Have you considered different pathways to the succession of your farm?

By Anne Marie Butler

While meeting recently with a group of Danish farmers, I was reminded of the stark differences in farming systems, structures, tax, financial supports and inheritance structures across different countries.

Under the Danish system of succession, the successor must buy the farm asset from his/her parents to 85% of market value. Obviously this leads to significant levels of debt on Danish farms which pass successively from generation to generation.

Irish farmers in general can be quite anxious when it comes to making a will or openly discussing farm succession. For a variety of reasons and possible concerns, the open discussion of where ones assets will go can often remain untouched.

Organising a will

In its simplest terms, a valid will is a legal document where a person (testator) expresses their wishes as to how their property is to be distributed at death subject to certain rights of spouses/civil partners and children.

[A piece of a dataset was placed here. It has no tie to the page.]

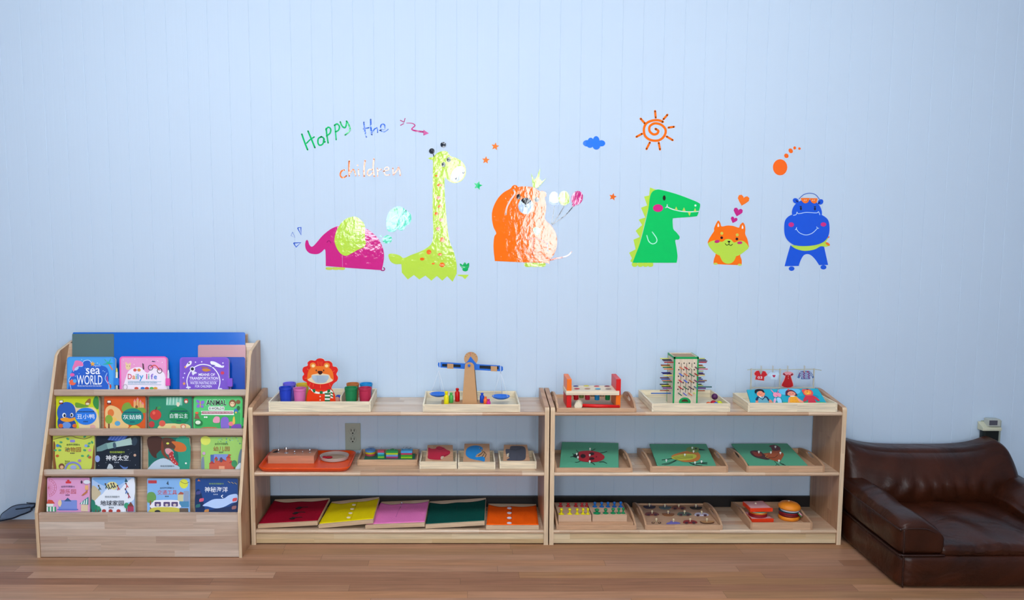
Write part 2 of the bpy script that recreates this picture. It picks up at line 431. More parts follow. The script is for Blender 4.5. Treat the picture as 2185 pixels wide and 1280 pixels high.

Dying without a valid will (known as intestate) results in your assets distributed according to the law on intestacy. This clearly can result in assets failing to pass to those you had intended.

Having open conversations with your family regarding the future of the family farm and associated assets is a powerful thing. For all parties to express their thoughts, concerns, ideas and wishes is a most worthwhile forum and in many cases can prevent future animosity, quarrels and uncertainty.

I have visited many farms where a known successor is already identified and the process of succession has already started while all parties are alive and well.

I have also met farmers where sons and daughters have openly chosen not to follow a career in farming and are gainfully employed elsewhere with the future of the farm somewhat yet unknown.

I have also met farmers where they retain full land and asset ownership and make all management decisions while their identified successor has yet to assume any responsibility.

While there are clearly pros and cons to all three scenarios, the process of early identification and integration of a successor is often an easier and less stressful route for all.

Planning for the farm

Managing farms is a complex business. Farmers deal with weather challenges, husbandry concerns, technological advances, labour management and of course financial matters.

Agricultural structures have changed significantly in recent years with the advancement of farm partnerships, lease agreements, sharefarming structures, contract rearing and hybrid combinations of farm structures. Such advances have successfully facilitated the transfer of farms from one generation to the next.

Furthermore, they have allowed young, trained, enthusiastic farmers to commence farming on lands not owned by them. Significant changes in the tax structure have also facilitated these advances.

As land and asset owners, it is imperative that tax planning advice is received if considering a new trading entity, the transfer of assets to another person or a planned move to a new trading structure.

‘Communication is key’

Planned and structured succession allows for a blend of experience and youth with valuable skills and ideas afforded by both generations. Communication is key. All parties must be honest, open and engaged and willing to discuss differences in opinion, experiences and vision.

If such discussions are difficult to initiate or progress, the presence of a trusted external party is recommended and will focus discussions while managing multiple expectations.

Honesty in discussions is vital. What is the vision of all parties? Who will take management decisions? Who has responsibility for financial decisions? What level of personal drawings/wages are expected from the farm? Will other family members/siblings receive a settlement payment?

With many areas to discuss, understand and indeed agree, the succession process will evolve as discussions and planning progress.

Invariably disputes will arise. Tempers may flare and emotions are challenged. For the current farm owner, a feeling of loss of control and anxiety over future uncertainties may occur.

Simultaneously, a feeling of excitement regarding the renewed vigour of the farm, new plans and the continued development of the long standing farm business offers contentment and satisfaction. For the successor there may be feelings of excitement, enthusiasm, worry or apprehension.

With much to learn and equally much to offer, all parties to the succession process must take the time to listen, learn, share and discuss. Take the time to plan, bring an open mind to all discussions and respect the views of other interested parties.